I only found out recently that he's 38. That was surprising to me.

You know what's so funny? He and I are of the same generation. When we did all the stuff about the show, they'd say I was the middle-aged housewife and he was the hot, young lawyer. And I'm like, "Really? We were kind of in high school at the same time." So if I'm middle-aged, he's middle-aged. If he's hot, I'm hot. Let's be fair. He is a hot 38, and I am a hot thirtysomething as well.

Tell us something about Chevy Chase that I don't know.

Chevy has been with his wife for 30 years, and I don't know if that's brought up a lot. And they're in love, I mean in love.
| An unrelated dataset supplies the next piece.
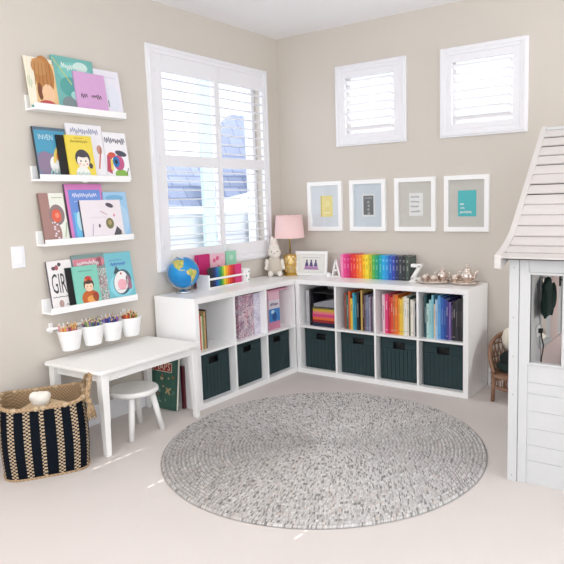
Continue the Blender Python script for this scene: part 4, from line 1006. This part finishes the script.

When you ask this man about his wife, there is a softness that comes over him and an almost childlike innocence that I don't think most people get to see. Most people don't ask him, "How's Janey doing?" And if you do that, he turns into a puddle of goo. He's a sweet, sentimental man, and you can't make it 30 years without being that type of person.

Lastly, NBC's Thursday night lineup is, without a doubt, the most solid in primetime -- though it's not the most highly rated. Is that disheartening?

A lot of shows didn't start out huge. Seinfeld was seen by almost no one when it started, The Office too. I think we're going to be a slow burn. There's going to be people who watch season two, and if we're lucky to get a season three, people who are then going to go, "What is this show?" and they'll catch up. I don't know why more people haven't found us, but there are a lot of shows that aren't highly rated that I love. We happen to be on a network that loves to give comedies a chance. Other networks are quick to cancel shows that don't immediately come out of the box with fifty thousand, million viewers. We're on a network that says, "No, we love this show, and we're going to give it a chance to get numbers." I'm grateful we're on NBC and thankful we'll be able to find the audience we're supposed to have.